Like most of us in these past two years, my project ground to halt because it ran out of fuel. I felt like Ross, Rachael and Chandler in Friends trying to get a couch up the stairs of their New York apartment building. I was burnt out physically and mentally, and there was simply no amount of pivoting I could do that would get me out of the rut.
So why am I here pontificating about pivoting, then? Because the real trouble was not the pivoting itself, but that I was pivoting wrong. Like the friends and their couch, it wasn’t about whether I was angling the couch at all, but if I was angling it in the right direction.
I eventually crawled out of that rut (or else I wouldn’t be wrapping up the book right now, ha). Surprisingly, the trick was that there was no trick at all, because pivoting tactfully requires the opposite of everything that has been done in the earlier stages of this project, which is to stop doing and start looking. Here’s how mine played out.
Stop. When even the lessons you have gained from your failures so far cannot help you move in a different direction, the first thing is to revisit the Why of your project. For me, specifically, it was: Why now? Sure, I have a publishing contract and a due date, but the first port of call was to remind myself that I could stop going full speed whenever I wanted to. And stop I did. I stopped tracking words and insisting on a work schedule. I threw out most plans and worked around whatever circumstances I had. And when these approaches reached their limitations, I simply stopped writing.
Step away from the work. There was a point when I was sure that I would never finish writing Warrior of the Wind. To rid myself of this disastrous mental state, I had to step away from the novel for a while. I did this at least thrice during the year-and-a-half period. (One other lesson I learned is to stop while you’re still excited. It made the inertia required for me to re-enter the work lower because excitement built up even further during my absence).
Think long-term. Longer. Longer. Because projects are so short-to-medium-term, we tend to prioritize shorter-term rewards. Oh, if I can just finish *this* next scene, then today’s burden will be over! Except, there are still fifty-leven scenes to go. It’s better to think about the best approach for a longer-term situation. Especially as, in my case, my long-term health is much more important than one of many [future] books. Other long-term things I prioritized over simple completion of the project: economic goals, keeping relationships steady, better communication with project—and life!—stakeholders (to ensure they know how + why things are changing and could help me change—even when that meant giving me the space I needed to carry out my pivoting).
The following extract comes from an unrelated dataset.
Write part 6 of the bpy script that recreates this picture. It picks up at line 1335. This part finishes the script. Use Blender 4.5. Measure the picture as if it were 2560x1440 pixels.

Perhaps it’s time to pivot away forever? Lessons are only as good as how we use them. If what we’ve learned after many failures during our project is that this project is unsustainable, then perhaps it’s time to give it up (I didn’t, though, because I don’t want to get sued, haha). Pivoting away from a project may be permanent or temporary. The most important thing, I think, is giving yourself the freedom to bring things to an end.